Ana içeriğe atla

PREKARYA



Bir diğer adı prekarite olan bu kavram 20. Yüzyılda İngiliz ekonomist Guy Standing tarafından ortaya atılmıştır. Bu ekonomiste göre prekaryahalk arasındaki yeni çalışan sınıfının adıdır. Genellikle yaratıcı sektörlerde(reklam, yazılım, oyun…) ön plana çıkan bu sınıf kendini geliştirmiş, eğitim almış çalışanlardan oluşmaktadır. Sürekliliği olmayan, yarı zamanlı, belirli bir proje süresi kadar çalışılan işlerdeki elemanlara verilen isimde denilebilir.
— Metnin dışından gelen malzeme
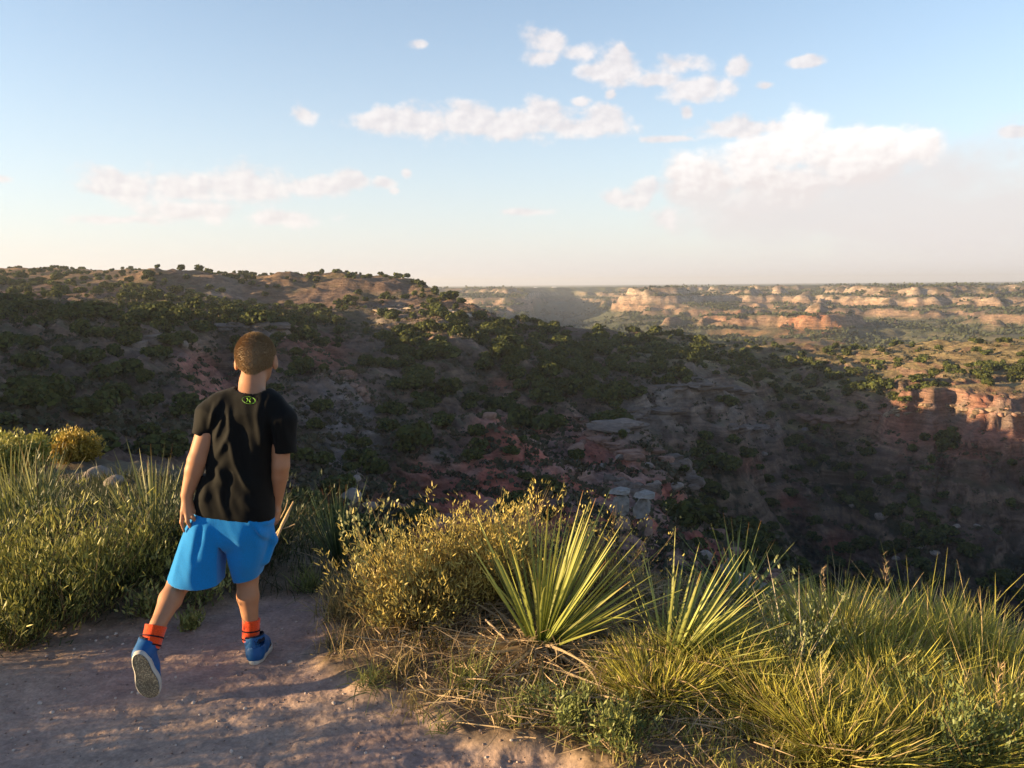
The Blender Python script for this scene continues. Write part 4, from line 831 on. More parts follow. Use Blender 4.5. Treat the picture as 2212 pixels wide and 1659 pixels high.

Bu kavramı duyduğumda aklıma Marksist düşünceyle ortaya çıkan proletarya yani işçi sınıfı dediğimiz alt kesim insanların emeğinin sömürülmesi ve hiçbir güvencelerinin olmaması geldi. Tabi bu kapitalist sistem alt kesimin bilinçlenmesi ve sendikaların işçilerin haklarını savunmasıyla etkilerini azaltmıştı. Batı dünyası Sovyet sosyalist tarzın yayılması korkusuyla sendikaların şartlarını kabul etmek zorunda kalmıştı. İşçiler refah düzeylerini arttırmıştı.

Küreselleşmenin ardından Sovyet sosyalist tarzın çökmesiyle işçilere verilen haklar yavaş yavaş geri alınmaya başladı.

Prekarya da güvencesiz işçileri, gelecek kaygısı olan çalışanları tanımlayan yeni nesil sömürge sistemi. Gelişmiş olan ülkelerde bu kavrama biraz daha iyimser bakmak mümkün fakat gelişmekte olan ve gelişmemiş ülkeler için durum vahim. Hiçbir sosyal güvencesi olmayan çalışan topluluğu çok fazla. Geçmişten günümüze isimler ve tanımlar değişiyor olsa bile olay hep aynı. Büyük balık küçük balığı yiyor ve küçük balığın yapacak hamlesi, kendini savunacak gücü olmuyor.